**EXERCISE PROMPT**. Copy out the lines that have "from" in them.

•••••

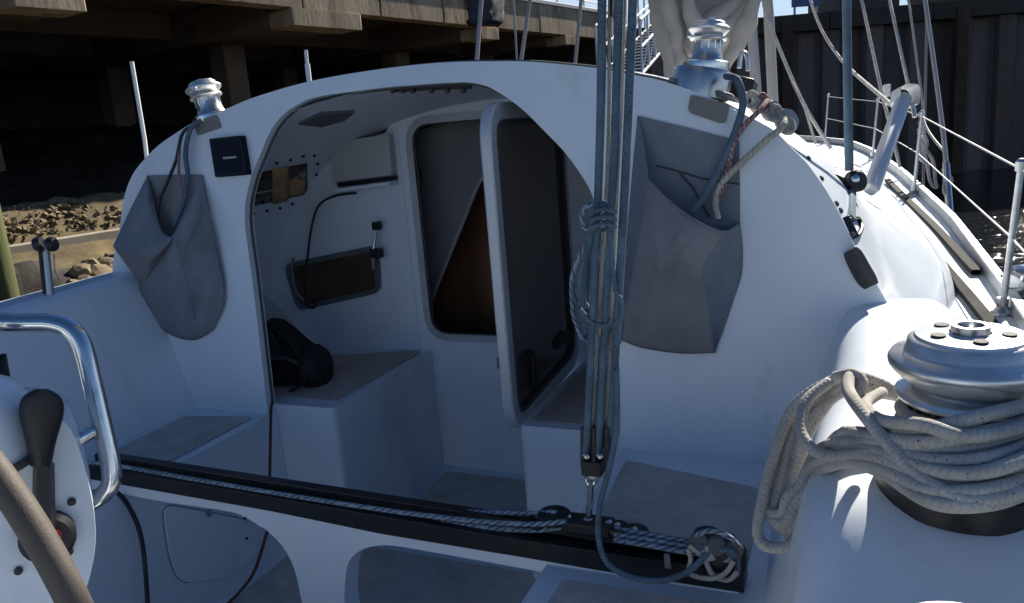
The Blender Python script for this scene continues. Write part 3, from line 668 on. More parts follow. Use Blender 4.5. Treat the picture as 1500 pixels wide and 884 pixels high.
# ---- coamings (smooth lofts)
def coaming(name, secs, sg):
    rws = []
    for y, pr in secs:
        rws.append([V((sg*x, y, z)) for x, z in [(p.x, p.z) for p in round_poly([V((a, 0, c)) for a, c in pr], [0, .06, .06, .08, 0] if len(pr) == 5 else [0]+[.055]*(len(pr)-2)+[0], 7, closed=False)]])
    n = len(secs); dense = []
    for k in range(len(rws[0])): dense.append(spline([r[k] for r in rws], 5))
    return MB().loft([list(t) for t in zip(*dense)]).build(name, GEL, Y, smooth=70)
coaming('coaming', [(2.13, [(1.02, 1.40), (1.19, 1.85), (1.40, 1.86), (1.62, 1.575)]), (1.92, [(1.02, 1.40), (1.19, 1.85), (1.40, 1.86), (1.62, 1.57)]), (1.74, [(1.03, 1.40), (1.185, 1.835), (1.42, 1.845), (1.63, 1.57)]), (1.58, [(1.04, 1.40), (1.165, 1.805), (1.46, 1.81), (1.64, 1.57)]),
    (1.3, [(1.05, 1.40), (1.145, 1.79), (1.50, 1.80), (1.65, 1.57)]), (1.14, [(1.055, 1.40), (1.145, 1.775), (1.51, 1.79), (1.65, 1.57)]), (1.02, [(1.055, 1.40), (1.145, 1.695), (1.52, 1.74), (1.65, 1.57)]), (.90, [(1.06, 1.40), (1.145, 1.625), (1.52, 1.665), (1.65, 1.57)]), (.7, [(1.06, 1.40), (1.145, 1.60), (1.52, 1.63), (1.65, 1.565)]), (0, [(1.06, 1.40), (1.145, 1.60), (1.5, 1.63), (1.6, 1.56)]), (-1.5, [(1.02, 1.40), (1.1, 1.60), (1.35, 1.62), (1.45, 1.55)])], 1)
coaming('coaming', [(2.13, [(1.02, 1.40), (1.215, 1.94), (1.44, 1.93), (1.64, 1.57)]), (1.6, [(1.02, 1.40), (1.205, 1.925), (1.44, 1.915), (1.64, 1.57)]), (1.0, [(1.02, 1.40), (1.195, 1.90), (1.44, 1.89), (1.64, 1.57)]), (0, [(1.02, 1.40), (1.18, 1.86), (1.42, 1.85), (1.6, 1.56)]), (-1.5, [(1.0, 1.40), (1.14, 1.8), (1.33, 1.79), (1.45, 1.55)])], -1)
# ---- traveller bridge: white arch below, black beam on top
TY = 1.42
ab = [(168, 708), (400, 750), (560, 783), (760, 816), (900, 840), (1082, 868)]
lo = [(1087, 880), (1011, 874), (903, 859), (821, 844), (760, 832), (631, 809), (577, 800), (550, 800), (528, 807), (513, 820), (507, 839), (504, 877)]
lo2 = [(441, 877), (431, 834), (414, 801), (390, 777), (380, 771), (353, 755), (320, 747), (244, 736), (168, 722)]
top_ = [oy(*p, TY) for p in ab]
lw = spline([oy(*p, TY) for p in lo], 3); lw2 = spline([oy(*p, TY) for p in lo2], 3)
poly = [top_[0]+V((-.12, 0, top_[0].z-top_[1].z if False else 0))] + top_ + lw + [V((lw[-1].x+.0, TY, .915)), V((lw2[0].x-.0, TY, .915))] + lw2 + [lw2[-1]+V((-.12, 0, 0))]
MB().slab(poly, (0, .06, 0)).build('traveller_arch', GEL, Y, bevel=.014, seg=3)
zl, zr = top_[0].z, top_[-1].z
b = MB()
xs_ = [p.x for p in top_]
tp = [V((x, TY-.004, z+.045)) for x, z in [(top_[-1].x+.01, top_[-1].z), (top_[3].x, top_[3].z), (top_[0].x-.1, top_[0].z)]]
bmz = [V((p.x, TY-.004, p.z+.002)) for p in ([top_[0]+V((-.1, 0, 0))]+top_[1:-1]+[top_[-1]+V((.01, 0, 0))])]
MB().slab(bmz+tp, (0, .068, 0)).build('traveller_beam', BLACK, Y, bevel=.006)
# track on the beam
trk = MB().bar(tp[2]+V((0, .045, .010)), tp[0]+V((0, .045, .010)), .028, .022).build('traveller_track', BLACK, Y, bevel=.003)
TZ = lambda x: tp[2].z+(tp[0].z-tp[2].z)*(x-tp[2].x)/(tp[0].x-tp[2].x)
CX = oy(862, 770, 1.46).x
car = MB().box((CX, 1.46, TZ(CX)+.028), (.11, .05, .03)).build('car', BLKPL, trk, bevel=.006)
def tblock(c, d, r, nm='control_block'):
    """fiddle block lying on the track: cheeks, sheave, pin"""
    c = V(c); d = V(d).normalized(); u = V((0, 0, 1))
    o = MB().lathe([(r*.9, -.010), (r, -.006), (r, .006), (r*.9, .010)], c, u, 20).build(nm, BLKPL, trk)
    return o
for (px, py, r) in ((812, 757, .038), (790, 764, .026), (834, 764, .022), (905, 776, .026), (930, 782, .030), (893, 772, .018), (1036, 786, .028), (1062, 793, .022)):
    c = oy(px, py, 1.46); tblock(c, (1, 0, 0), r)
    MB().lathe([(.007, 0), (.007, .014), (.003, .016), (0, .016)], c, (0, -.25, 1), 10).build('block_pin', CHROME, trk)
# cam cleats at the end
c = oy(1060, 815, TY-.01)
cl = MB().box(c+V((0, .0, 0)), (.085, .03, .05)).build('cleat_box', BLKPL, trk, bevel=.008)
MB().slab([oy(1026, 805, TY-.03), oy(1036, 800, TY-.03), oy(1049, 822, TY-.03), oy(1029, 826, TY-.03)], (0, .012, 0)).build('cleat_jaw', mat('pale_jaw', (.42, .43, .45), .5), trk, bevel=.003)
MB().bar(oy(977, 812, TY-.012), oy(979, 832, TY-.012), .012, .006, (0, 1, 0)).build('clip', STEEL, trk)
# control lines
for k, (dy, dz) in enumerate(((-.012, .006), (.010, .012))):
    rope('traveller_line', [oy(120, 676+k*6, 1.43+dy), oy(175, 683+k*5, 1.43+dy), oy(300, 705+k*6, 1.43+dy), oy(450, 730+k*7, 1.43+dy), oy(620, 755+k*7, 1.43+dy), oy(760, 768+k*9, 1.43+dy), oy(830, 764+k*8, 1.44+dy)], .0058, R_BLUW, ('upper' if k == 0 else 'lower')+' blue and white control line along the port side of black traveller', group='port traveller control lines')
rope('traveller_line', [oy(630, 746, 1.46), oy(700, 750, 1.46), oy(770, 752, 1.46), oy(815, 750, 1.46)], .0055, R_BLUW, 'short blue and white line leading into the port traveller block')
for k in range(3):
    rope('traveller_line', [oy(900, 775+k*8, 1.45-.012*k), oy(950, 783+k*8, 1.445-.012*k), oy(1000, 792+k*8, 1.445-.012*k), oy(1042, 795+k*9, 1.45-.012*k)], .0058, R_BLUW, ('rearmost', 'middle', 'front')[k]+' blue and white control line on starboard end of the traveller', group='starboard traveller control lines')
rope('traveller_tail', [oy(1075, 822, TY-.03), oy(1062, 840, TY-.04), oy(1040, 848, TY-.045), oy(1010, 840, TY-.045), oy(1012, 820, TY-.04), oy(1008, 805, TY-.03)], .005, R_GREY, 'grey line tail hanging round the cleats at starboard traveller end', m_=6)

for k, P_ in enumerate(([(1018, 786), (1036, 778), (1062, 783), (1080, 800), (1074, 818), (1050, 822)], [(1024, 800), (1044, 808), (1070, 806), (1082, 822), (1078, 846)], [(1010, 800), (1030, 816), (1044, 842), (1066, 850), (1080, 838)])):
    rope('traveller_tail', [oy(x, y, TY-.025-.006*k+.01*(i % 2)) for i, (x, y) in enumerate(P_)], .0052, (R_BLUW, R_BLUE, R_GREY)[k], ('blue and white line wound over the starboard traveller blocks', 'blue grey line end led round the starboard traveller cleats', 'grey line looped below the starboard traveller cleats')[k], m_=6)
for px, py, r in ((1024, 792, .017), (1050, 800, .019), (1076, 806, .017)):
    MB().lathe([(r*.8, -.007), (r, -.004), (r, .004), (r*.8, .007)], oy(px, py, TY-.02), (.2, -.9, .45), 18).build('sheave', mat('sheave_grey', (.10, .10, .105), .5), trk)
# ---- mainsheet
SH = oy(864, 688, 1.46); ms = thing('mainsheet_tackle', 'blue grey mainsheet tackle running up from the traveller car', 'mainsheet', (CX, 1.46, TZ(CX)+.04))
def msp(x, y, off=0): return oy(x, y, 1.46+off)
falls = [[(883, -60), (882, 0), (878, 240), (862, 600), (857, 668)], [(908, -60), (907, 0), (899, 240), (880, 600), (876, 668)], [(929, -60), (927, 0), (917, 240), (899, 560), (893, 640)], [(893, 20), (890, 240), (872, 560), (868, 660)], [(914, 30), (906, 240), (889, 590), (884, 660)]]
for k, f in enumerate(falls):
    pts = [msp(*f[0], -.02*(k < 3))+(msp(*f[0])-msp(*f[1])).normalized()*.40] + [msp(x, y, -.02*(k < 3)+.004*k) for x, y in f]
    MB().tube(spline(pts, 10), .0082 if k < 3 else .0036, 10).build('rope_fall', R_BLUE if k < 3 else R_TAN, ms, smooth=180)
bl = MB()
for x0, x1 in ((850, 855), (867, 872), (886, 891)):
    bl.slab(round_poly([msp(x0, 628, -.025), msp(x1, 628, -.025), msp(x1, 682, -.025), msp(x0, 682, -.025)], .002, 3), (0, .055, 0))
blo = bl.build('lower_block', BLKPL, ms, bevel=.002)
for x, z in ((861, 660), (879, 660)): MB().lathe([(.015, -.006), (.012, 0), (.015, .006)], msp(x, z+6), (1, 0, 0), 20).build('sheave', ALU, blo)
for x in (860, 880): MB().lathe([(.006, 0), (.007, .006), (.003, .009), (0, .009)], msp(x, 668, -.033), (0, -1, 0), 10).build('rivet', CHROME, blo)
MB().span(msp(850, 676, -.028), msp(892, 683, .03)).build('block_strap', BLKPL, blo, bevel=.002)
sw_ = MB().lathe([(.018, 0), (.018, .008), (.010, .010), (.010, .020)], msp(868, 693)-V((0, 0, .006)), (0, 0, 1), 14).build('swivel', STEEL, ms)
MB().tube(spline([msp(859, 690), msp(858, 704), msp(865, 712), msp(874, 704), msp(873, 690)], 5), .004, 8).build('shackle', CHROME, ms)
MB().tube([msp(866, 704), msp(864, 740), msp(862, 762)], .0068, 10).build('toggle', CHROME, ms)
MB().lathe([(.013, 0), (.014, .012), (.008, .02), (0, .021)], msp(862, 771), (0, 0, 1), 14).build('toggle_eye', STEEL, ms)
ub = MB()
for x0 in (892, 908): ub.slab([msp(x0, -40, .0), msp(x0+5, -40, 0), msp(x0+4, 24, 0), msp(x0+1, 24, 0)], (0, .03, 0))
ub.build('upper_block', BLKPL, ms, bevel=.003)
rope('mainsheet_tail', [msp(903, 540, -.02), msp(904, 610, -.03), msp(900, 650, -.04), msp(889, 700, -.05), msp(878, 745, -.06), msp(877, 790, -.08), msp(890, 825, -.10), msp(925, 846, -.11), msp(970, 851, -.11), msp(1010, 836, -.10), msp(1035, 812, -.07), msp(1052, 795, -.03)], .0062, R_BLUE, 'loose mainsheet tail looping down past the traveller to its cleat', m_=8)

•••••

**PROBLEM SOLUTION**.
The Blender Python script for this scene continues. Write part 3, from line 668 on. More parts follow. Use Blender 4.5. Treat the picture as 1500 pixels wide and 884 pixels high.
SH = oy(864, 688, 1.46); ms = thing('mainsheet_tackle', 'blue grey mainsheet tackle running up from the traveller car', 'mainsheet', (CX, 1.46, TZ(CX)+.04))